Since as long as I can remember I’ve always loved the sound of flowing water, the fall from the rock ledge of steep mountain streams, the call of small rivers descending through the valleys, the stillness of deep pools among the rocks. It’s as if they sing not only of the physical element of life-giving water but of the spirit which nourishes all life.
The Hebrew Bible is replete with images of water, from ‘the voices of mighty waters, the breakers of the sea’, in the 91st Psalm, to the beloved mei menuchot, ‘the waters of tranquillity’ in the 23rd.
But in the Torah itself it is the be’er, the well, which is most prominent. Abraham’s servant waits by the well for the daughters of the village to draw water; Jacob falls in love with Rachel by the local well. It is at the well that Moses rescues Jethro’s seven daughters from the shepherds who habitually bully them, and a well of flowing water accompanies the Children of Israel through the desert, on account, explain the rabbis, of the merit of Moses’s sister Miriam.
In this week’s Torah portion, Isaac strives to re-open the wells which his father Abraham had dug but which the Philistines had filled in. Clearly, struggles over water resources are as old as civilisation.
The Zohar, the Book of Splendour, the central text of Jewish mysticism, offers this description of the last of those wells:
Come and see: the fount of water and that well are one… For the source which flows into that well never ceases, and the well is constantly filled and replenished. Whoever beholds that well beholds the high mystery of faith itself… Zohar, Bereshit 141
I often wonder what is the secret of inner strength. What enabled Kalonymus Kalman Shapiro, the Piazetsner Rebbe, to continue teaching not just Torah, but a Torah of piercing wisdom and sometimes radiant beauty, week after week in the Warsaw ghetto until 1943? Through what resources of the spirit did so many Tibetan monks resist not only the brutality of their Chinese jailors, but also the temptation to become contaminated internally by hate? What enabled Terry Waite not only to survive 1763 days in captivity near Beirut, but to gain such insight into the nature of resilience itself?
Such gifts belong not only to heroes, but to many people much closer to us. It is far from rare that I witness people struggling in physical or emotional pain, who yet find the capacity, not always but at least some of the time, to draw from some inner source of spirit tranquillity, generosity and a graceful self-possession which leaves those around them humbled and moved.
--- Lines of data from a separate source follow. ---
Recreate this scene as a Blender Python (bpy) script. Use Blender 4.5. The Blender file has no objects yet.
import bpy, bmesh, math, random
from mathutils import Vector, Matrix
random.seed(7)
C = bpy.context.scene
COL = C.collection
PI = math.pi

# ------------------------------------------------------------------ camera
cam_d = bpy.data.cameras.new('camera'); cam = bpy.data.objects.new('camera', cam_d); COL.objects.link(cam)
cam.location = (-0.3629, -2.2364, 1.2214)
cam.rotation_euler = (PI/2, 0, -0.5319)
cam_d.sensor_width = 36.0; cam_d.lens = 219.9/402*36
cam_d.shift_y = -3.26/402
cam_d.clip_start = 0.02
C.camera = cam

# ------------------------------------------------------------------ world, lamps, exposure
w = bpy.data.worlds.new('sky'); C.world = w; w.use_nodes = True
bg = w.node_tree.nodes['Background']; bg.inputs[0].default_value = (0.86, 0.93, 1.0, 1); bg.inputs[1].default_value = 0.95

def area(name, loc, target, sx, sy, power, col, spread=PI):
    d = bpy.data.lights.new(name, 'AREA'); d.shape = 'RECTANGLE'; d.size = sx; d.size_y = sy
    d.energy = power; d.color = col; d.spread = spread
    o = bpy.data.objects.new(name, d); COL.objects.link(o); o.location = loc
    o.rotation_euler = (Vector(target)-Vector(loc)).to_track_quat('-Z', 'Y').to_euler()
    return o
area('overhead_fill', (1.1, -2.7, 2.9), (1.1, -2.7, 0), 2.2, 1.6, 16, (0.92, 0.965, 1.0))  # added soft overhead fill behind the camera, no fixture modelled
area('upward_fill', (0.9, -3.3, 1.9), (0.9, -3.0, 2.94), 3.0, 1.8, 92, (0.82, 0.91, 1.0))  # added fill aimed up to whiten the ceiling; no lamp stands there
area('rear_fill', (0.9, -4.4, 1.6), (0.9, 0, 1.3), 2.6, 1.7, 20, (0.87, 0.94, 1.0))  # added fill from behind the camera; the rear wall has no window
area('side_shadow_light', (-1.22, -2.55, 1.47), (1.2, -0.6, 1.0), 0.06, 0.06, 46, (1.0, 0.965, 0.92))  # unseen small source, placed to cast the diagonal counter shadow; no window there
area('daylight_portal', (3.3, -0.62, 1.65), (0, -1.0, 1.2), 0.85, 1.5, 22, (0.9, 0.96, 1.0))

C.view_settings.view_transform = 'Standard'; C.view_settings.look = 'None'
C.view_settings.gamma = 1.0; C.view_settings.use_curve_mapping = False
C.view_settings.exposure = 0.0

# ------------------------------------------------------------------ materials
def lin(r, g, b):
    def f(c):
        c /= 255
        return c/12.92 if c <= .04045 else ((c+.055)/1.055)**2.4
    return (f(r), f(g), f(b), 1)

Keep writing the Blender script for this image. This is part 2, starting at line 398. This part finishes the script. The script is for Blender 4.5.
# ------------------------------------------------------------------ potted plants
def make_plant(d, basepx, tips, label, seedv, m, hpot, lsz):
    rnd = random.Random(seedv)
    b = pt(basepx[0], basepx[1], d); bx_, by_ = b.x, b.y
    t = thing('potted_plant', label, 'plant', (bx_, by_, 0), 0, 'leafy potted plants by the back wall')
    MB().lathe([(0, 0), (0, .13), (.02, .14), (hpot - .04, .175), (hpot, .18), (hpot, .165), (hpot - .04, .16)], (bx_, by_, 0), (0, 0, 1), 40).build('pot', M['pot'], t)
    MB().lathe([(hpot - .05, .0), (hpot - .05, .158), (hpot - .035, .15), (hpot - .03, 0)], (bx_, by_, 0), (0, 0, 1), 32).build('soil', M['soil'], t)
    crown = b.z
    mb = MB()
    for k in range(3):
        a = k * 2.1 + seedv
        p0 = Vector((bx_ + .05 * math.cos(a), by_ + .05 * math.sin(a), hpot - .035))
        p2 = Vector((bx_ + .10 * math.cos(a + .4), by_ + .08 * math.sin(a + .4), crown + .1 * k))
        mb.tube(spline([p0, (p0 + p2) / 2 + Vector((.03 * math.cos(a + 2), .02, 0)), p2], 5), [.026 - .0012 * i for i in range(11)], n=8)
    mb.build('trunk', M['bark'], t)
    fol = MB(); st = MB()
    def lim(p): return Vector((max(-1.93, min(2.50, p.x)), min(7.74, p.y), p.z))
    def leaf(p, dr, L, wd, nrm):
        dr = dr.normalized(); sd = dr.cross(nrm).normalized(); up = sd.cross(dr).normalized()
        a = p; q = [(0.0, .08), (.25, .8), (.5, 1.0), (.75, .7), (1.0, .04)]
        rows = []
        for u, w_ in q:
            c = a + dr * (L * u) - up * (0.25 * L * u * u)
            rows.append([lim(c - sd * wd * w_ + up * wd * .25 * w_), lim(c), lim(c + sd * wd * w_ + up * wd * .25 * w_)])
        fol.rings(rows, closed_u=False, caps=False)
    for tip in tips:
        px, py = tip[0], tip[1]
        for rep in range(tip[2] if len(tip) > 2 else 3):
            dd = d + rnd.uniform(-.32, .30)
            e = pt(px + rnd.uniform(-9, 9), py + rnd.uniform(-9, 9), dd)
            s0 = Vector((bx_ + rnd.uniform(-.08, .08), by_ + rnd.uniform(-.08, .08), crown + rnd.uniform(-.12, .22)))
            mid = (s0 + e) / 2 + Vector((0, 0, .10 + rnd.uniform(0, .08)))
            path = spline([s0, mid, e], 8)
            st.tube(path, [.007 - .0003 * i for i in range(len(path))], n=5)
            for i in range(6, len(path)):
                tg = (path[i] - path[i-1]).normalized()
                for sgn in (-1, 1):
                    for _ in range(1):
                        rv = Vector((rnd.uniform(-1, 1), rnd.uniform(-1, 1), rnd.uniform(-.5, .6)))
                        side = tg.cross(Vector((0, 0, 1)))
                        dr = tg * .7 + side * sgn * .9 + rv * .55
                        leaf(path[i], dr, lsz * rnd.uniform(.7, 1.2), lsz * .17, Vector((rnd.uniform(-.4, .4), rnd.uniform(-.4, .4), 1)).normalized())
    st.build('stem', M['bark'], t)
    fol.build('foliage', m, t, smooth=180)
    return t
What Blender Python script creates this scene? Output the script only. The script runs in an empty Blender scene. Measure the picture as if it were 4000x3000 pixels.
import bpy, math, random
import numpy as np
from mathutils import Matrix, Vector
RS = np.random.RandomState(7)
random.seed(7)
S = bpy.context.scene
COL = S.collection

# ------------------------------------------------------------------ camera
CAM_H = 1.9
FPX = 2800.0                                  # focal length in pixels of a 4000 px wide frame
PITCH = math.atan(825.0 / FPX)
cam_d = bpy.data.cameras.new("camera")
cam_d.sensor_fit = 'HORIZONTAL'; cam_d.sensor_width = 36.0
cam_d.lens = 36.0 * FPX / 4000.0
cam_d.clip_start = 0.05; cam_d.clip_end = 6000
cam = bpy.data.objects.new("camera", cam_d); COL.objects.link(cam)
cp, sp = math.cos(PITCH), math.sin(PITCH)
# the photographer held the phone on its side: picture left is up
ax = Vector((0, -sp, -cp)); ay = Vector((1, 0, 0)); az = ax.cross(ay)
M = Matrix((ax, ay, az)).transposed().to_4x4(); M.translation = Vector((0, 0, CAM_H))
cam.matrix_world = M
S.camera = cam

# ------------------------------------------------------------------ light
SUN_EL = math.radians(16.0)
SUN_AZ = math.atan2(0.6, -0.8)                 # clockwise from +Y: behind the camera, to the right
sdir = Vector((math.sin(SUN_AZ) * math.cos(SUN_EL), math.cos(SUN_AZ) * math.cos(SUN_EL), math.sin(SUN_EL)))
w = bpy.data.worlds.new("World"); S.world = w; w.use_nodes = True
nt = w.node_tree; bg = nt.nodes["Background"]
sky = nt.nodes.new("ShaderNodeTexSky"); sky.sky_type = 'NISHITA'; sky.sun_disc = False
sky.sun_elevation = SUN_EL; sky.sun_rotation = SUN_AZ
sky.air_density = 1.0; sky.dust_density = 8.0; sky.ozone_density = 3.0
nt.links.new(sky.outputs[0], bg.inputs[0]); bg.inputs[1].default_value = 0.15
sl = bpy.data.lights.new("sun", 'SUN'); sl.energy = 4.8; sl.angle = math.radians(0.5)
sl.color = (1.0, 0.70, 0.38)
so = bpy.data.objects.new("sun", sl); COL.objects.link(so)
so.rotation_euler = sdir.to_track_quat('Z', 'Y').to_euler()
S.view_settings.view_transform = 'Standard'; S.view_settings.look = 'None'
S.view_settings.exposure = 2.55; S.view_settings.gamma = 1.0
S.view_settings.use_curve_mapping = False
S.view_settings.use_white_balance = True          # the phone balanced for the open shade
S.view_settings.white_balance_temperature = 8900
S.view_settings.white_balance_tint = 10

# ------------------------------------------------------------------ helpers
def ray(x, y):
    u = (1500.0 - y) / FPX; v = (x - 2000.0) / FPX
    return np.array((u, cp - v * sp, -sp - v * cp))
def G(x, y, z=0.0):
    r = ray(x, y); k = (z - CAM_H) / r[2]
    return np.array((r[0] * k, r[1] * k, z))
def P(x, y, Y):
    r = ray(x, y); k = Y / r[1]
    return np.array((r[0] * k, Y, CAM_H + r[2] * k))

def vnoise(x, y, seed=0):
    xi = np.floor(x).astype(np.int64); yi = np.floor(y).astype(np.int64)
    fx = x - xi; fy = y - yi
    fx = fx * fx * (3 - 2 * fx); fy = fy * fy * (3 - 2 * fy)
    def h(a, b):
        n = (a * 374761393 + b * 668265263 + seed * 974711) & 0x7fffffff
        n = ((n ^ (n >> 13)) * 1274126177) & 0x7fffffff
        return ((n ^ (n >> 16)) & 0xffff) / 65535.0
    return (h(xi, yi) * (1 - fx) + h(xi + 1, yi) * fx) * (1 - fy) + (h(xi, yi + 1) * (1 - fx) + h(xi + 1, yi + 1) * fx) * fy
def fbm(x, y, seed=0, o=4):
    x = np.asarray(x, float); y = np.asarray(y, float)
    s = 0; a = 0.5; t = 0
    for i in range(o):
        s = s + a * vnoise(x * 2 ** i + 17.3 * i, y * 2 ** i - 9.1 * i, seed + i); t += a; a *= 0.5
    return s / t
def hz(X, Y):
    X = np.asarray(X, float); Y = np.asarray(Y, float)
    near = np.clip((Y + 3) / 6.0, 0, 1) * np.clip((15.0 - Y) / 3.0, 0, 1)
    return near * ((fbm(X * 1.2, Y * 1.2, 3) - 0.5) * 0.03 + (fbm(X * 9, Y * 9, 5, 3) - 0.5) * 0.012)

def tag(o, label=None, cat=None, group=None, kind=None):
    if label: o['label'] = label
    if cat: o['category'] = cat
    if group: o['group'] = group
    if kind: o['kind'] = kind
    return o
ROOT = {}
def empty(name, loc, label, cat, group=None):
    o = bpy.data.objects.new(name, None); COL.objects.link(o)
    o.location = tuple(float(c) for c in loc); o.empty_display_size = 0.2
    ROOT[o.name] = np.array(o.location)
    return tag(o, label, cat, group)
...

When people ask me in a time of acute to distress where they should go to find strength, I often ask them what it is which nurtures their spirit. Whatever their answer – music, nature, yoga, a quiet hour with a friend, a walk with the dog, – I say ‘However great the pressure, make sure you don’t deprive yourself of this’.
I believe in that inner well of which the Zohar speaks. I believe there is a space inside each of us, often hidden, a secret in the depths within or beneath the heart, which silently fills with living water. If we pay faithful attention, we can almost hear the slow flow and fall of this secret stream of vitality as it replenishes the pool of pure water from which our spirit drinks.
The fact that, as in the story of Isaac, the well inside us so often gets blocked up doesn’t mean that it has ceased to exist. In our case it’s not Philistines who fill it in with dry earth, but too much noise, inattention, lack of spiritual care.
But when we need it, when we seek to heed it, the well is there inside us with a pool of clear waters in its depths in which to bathe our thought and be refreshed with purity, humility, generosity and grace.